China Merchants Bank Co (招商銀行), the biggest bank in southern China, plans to open representative offices in London and Taipei as it speeds up expansion overseas to catch up with bigger rivals.
The Shenzhen-based bank will start preparation work this year, China Merchants said in a statement to the Shanghai stock exchange yesterday. It also agreed to acquire a 60.5 percent stake in Tibet Trust & Investment Co, it said, without elaborating.
China Merchants president Ma Weihua (馬蔚華), 60, who pioneered the nation’s first credit card and helped quintuple the lender’s earnings over the past four years, is trying to offset slowing domestic economic and loan growth by diversifying into other financial sectors including insurance, and by making acquisitions.
The bank agreed on June 2 to buy 53.1 percent of Wing Lung Bank Ltd (永隆銀行) for HK$19.3 billion (US$2.5 billion) in its first overseas acquisition. It is required to make a general offer for the rest of the lender, valuing it at US$4.66 billion.
China Merchants posted a 116 percent jump in first-half profit to 13.25 billion yuan (US$1.9 billion) as it improved loan margins and maintained fees from credit cards, withstanding government attempts to cool lending growth, it said in a separate statement on Monday.
Net interest margin, a measure of lending profitability, widened to 3.66 percent in the first half from 3.11 percent in the full-year last year. Its non-performing loan ratio dropped 29 basis points from the end of last year to 1.25 percent as of June 30. A basis point is 0.01 percentage point.

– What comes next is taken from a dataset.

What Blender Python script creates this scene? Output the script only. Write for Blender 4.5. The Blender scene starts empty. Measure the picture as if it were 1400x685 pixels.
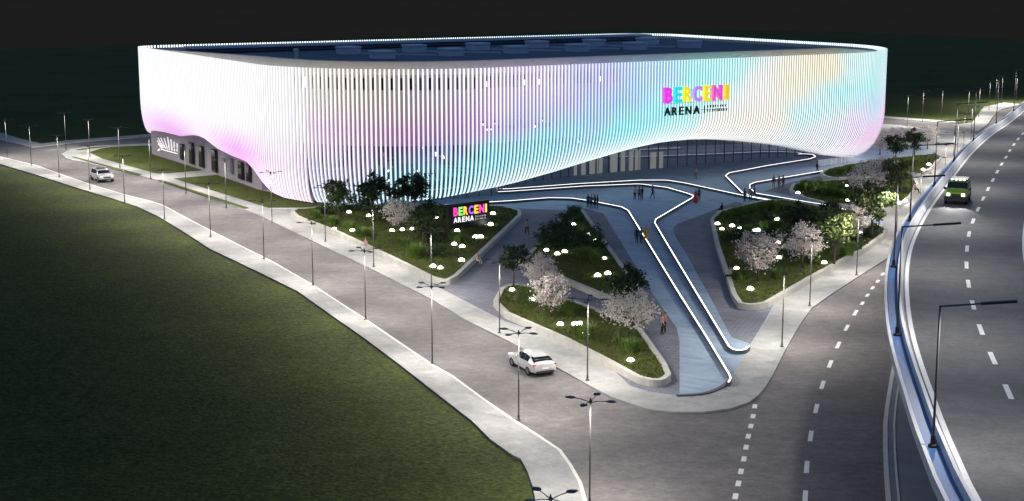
import bpy, bmesh, math, random
from mathutils import Vector, Matrix
random.seed(7)
C = bpy.context.scene.collection
PI = math.pi
R = math.radians

# ------------------------------------------------------------------ camera
CAM_H = 30.0
FPX = 2050.0                                   # focal length in photo pixels (1400 wide)
PITCH = math.atan(382 / FPX)
cp, sp = math.cos(PITCH), math.sin(PITCH)
cam_d = bpy.data.cameras.new('camera'); cam = bpy.data.objects.new('camera', cam_d); C.objects.link(cam)
cam.location = (0, 0, CAM_H); cam.rotation_euler = (PI / 2 - PITCH, 0, 0)
cam_d.sensor_width = 36; cam_d.lens = 36 * FPX / 1400; cam_d.clip_start = 1; cam_d.clip_end = 20000
bpy.context.scene.camera = cam

def at(px, py, z=0.0):
    """survey helper: photo pixel -> plan position on the level plane z"""
    u = (px - 700) / FPX; v = (342.5 - py) / FPX
    t = (z - CAM_H) / (-sp + v * cp)
    return (u * t, (cp + v * sp) * t)
def ats(L, z=0.0): return [at(a, b, z) for a, b in L]

# ------------------------------------------------------------------ materials
def new_mat(name):
    m = bpy.data.materials.new(name); m.use_nodes = True
    return m, m.node_tree.nodes, m.node_tree.links, m.node_tree.nodes['Principled BSDF']
def mat(name, col, rough=0.6, metal=0.0, var=0.0, scale=3.0, bump=0.0, bscale=20.0, emit=None, estr=0.0, spec=0.5, coords='Object'):
    m, N, L, P = new_mat(name)
    P.inputs['Base Color'].default_value = (*col, 1); P.inputs['Roughness'].default_value = rough
    P.inputs['Metallic'].default_value = metal; P.inputs['Specular IOR Level'].default_value = spec
    if emit: P.inputs['Emission Color'].default_value = (*emit, 1); P.inputs['Emission Strength'].default_value = estr
    if var or bump:
        tc = N.new('ShaderNodeTexCoord')
    if var:
        n = N.new('ShaderNodeTexNoise'); n.inputs['Scale'].default_value = scale; n.inputs['Detail'].default_value = 6
        L.new(tc.outputs[coords], n.inputs['Vector'])
        r = N.new('ShaderNodeMapRange'); r.inputs[1].default_value = .3; r.inputs[2].default_value = .7
        r.inputs[3].default_value = 1 - var; r.inputs[4].default_value = 1 + var
        L.new(n.outputs['Fac'], r.inputs[0])
        mx = N.new('ShaderNodeVectorMath'); mx.operation = 'SCALE'; mx.inputs[0].default_value = col
        L.new(r.outputs[0], mx.inputs['Scale']); L.new(mx.outputs[0], P.inputs['Base Color'])
    if bump:
        b = N.new('ShaderNodeTexNoise'); b.inputs['Scale'].default_value = bscale; b.inputs['Detail'].default_value = 4
        L.new(tc.outputs[coords], b.inputs['Vector'])
        bp = N.new('ShaderNodeBump'); bp.inputs['Strength'].default_value = bump; bp.inputs['Distance'].default_value = .05
        L.new(b.outputs['Fac'], bp.inputs['Height']); L.new(bp.outputs[0], P.inputs['Normal'])
    return m
def ground_mat(name, cols, scales, rough=.9, stretch=(1, 1, 1), bump=.4, bscale=12, joints=None, spec=.3, grain=None):
    """several octaves of noise blended between listed colours; optional paving joints (brick)"""
    m, N, L, P = new_mat(name)
    P.inputs['Roughness'].default_value = rough; P.inputs['Specular IOR Level'].default_value = spec
    tc = N.new('ShaderNodeTexCoord'); mp = N.new('ShaderNodeMapping'); mp.inputs['Scale'].default_value = stretch
    L.new(tc.outputs['Object'], mp.inputs[0])
    prev = None
    for i, s in enumerate(scales):
        n = N.new('ShaderNodeTexNoise'); n.inputs['Scale'].default_value = s; n.inputs['Detail'].default_value = 5; n.inputs['Roughness'].default_value = .65
        L.new(mp.outputs[0], n.inputs['Vector'])
        r = N.new('ShaderNodeMapRange'); r.inputs[1].default_value = .36; r.inputs[2].default_value = .64
        L.new(n.outputs['Fac'], r.inputs[0])
        mx = N.new('ShaderNodeMix'); mx.data_type = 'RGBA'
        if prev is None: mx.inputs[6].default_value = (*cols[0], 1); fac = r.outputs[0]
        else:
            L.new(prev, mx.inputs[6])
            h = N.new('ShaderNodeMath'); h.operation = 'MULTIPLY'; h.inputs[1].default_value = .5; L.new(r.outputs[0], h.inputs[0]); fac = h.outputs[0]
        mx.inputs[7].default_value = (*cols[(i + 1) % len(cols)], 1)
        L.new(fac, mx.inputs[0]); prev = mx.outputs[2]
    if grain:
        for gs, lo, hi in grain:
            n = N.new('ShaderNodeTexNoise'); n.inputs['Scale'].default_value = gs; n.inputs['Detail'].default_value = 3; n.inputs['Roughness'].default_value = .7; L.new(mp.outputs[0], n.inputs['Vector'])
            r = N.new('ShaderNodeMapRange'); r.inputs[1].default_value = .32; r.inputs[2].default_value = .68; r.inputs[3].default_value = lo; r.inputs[4].default_value = hi; L.new(n.outputs['Fac'], r.inputs[0])
            sc_ = N.new('ShaderNodeVectorMath'); sc_.operation = 'SCALE'; L.new(prev, sc_.inputs[0]); L.new(r.outputs[0], sc_.inputs['Scale']); prev = sc_.outputs[0]
    if joints:
        bw, bh, ang, jc, js = joints
        m2 = N.new('ShaderNodeMapping'); m2.inputs['Rotation'].default_value = (0, 0, ang); L.new(tc.outputs['Object'], m2.inputs[0])
        br = N.new('ShaderNodeTexBrick'); br.inputs['Scale'].default_value = 1; br.inputs['Brick Width'].default_value = bw; br.inputs['Row Height'].default_value = bh
        br.inputs['Mortar Size'].default_value = js; br.inputs['Color1'].default_value = (1, 1, 1, 1); br.inputs['Color2'].default_value = (.8, .82, .85, 1); br.inputs['Mortar'].default_value = (*jc, 1)
        L.new(m2.outputs[0], br.inputs['Vector'])
        mu = N.new('ShaderNodeMix'); mu.data_type = 'RGBA'; mu.blend_type = 'MULTIPLY'; mu.inputs[0].default_value = 1
        L.new(prev, mu.inputs[6]); L.new(br.outputs['Color'], mu.inputs[7]); prev = mu.outputs[2]
    L.new(prev, P.inputs['Base Color'])
    b = N.new('ShaderNodeTexNoise'); b.inputs['Scale'].default_value = bscale; b.inputs['Detail'].default_value = 5; L.new(tc.outputs['Object'], b.inputs['Vector'])
    bp = N.new('ShaderNodeBump'); bp.inputs['Strength'].default_value = bump; bp.inputs['Distance'].default_value = .08
    L.new(b.outputs['Fac'], bp.inputs['Height']); L.new(bp.outputs[0], P.inputs['Normal'])
    return m

M = {}
M['asphalt'] = ground_mat('asphalt', [(.15, .142, .142), (.24, .228, .228), (.13, .125, .128)], [.09, .7], stretch=(.75, 1.05, 1), bump=.35, bscale=6, grain=[(1.6, .84, 1.16), (5, .86, 1.14)])
M['bridge_asphalt'] = ground_mat('bridge_asphalt', [(.14, .14, .143), (.21, .21, .212), (.12, .12, .124)], [.12, .8], stretch=(.7, 1, 1), bump=.3, bscale=6, grain=[(1.6, .84, 1.16), (5, .86, 1.14)])
M['grass'] = ground_mat('grass', [(.030, .050, .014), (.070, .088, .022), (.022, .040, .011), (.085, .096, .026)], [.045, .35, 2.2], bump=1.0, bscale=3.2, spec=.1, grain=[(1.1, .72, 1.28), (3.5, .5, 1.5)])
M['lawn'] = ground_mat('lawn', [(.075, .10, .022), (.115, .13, .036), (.05, .07, .018)], [.12, .9, 4], bump=1.0, bscale=5, spec=.1, grain=[(1.5, .75, 1.25), (5, .6, 1.4)])
M['backdrop_tone'] = ground_mat('backdrop_tone', [(.165, .105, .055), (.15, .096, .05)], [.004], bump=0, spec=0)  # brown chosen to even out blue ambient into the neutral dark backdrop
M['concrete'] = ground_mat('concrete', [(.40, .40, .385), (.52, .515, .495), (.36, .36, .35)], [.12, .9], bump=.15, bscale=8, grain=[(.5, .88, 1.1), (4, .93, 1.07)], joints=(3.0, 3.0, R(-33), (.86, .86, .86), .02))
M['slab'] = ground_mat('slab', [(.35, .44, .56), (.43, .53, .65), (.31, .40, .51)], [.15, 1.1], bump=.15, joints=(1.8, .6, R(33), (.75, .75, .78), .02))
M['cobble'] = ground_mat('cobble', [(.205, .215, .25), (.30, .30, .335), (.17, .178, .21)], [.2, 1.6], bump=.4, joints=(.9, .45, R(20), (.62, .62, .65), .04))
M['rim'] = mat('planter_concrete', (.50, .49, .45), .8, var=.14, scale=1.2, bump=.2, bscale=6)
M['island'] = mat('island_concrete', (.24, .25, .27), .9, var=.12, scale=.5)
M['paint'] = mat('road_paint', (.88, .88, .87), .7, var=.08, scale=4)
M['kerb'] = mat('kerb_concrete', (.74, .72, .68), .8, var=.08, scale=2)
M['pole'] = mat('galvanised_steel', (.09, .09, .092), .6, .0)
M['navy'] = mat('dark_blue_enamel', (.012, .022, .045), .4)
M['black'] = mat('black_steel', (.015, .015, .017), .5)
M['strip'] = mat('light_strip', (.9, .9, .9), .4, emit=(1, .985, .97), estr=2.6)
M['dome'] = mat('frosted_lamp_glass', (.9, .9, .85), .3, emit=(1, .98, .92), estr=13)
M['bench'] = mat('bench_stone', (.10, .11, .135), .7, var=.1, scale=2)
M['bark'] = mat('bark', (.085, .065, .05), .9, var=.3, scale=8)
M['wall'] = mat('painted_panel', (.55, .54, .55), .7, var=.05, scale=.6)
M['sidewall'] = mat('grey_render', (.29, .265, .31), .8, var=.06, scale=.7)
M['parapet'] = mat('parapet_coping', (.78, .72, .64), .7, var=.05, scale=.5)
M['roof'] = mat('roof_membrane', (.075, .12, .2), .7, var=.10, scale=.15)
M['roofunit'] = mat('roof_unit_metal', (.62, .72, .86), .6, var=.06, scale=.7)
M['soffit'] = mat('soffit', (.22, .23, .26), .7)
M['darkpane'] = mat('dark_window_glass', (.012, .014, .018), .06, spec=.8)
M['litpane'] = mat('lit_window_glass', (.8, .8, .8), .3, emit=(1, .99, .97), estr=2.0)
M['lobbylit'] = mat('lobby_lit_glass', (.5, .45, .38), .12, emit=(.85, .85, .80), estr=.14, spec=.8)
M['lobbydim'] = mat('lobby_dim_glass', (.10, .10, .16), .10, emit=(.45, .48, .9), estr=.07, spec=.8)
m, N, L, P = new_mat('reflective_glass'); M['glass'] = m
P.inputs['Emission Color'].default_value = (.22, .3, .55, 1); P.inputs['Emission Strength'].default_value = .09  # faint blue glow put into the glass for lobby light and reflections
P.inputs['Base Color'].default_value = (.03, .05, .07, 1); P.inputs['Roughness'].default_value = .025; P.inputs['IOR'].default_value = 2.1; P.inputs['Specular IOR Level'].default_value = .8
m, N, L, P = new_mat('balustrade_glass'); M['balglass'] = m
P.inputs['Base Color'].default_value = (.8, .86, .9, 1); P.inputs['Roughness'].default_value = .35; P.inputs['Alpha'].default_value = .45
m, N, L, P = new_mat('led_fin'); M['fin'] = m
a_ = N.new('ShaderNodeAttribute'); a_.attribute_name = 'led_colour'
P.inputs['Base Color'].default_value = (.3, .3, .3, 1); L.new(a_.outputs['Color'], P.inputs['Emission Color']); P.inputs['Emission Strength'].default_value = 1
M['viablue'] = mat('sky_tinted_steel', (.09, .19, .42), .45, var=.08, scale=.4)  # the sky's blue light is put into the ledge's base colour
M['viawhite'] = mat('white_parapet_paint', (.84, .84, .85), .6, var=.06, scale=.6)
M['viaconc'] = mat('bridge_concrete', (.33, .33, .34), .85, var=.12, scale=.4)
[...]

China Merchants issued 3.14 million credit cards in the first six months, taking the total to 23.82 million and boosting its bank card fees by 65 percent to 1.28 billion yuan.
As of June 30, China Merchants held US$180 million in debt issued by Fannie Mae and Freddie Mac and recorded an unrealized gain of US$1.56 million.
The Chinese bank also owned US$75 million in mortgage-backed securities guaranteed by the two beleaguered US home loan mortgage companies.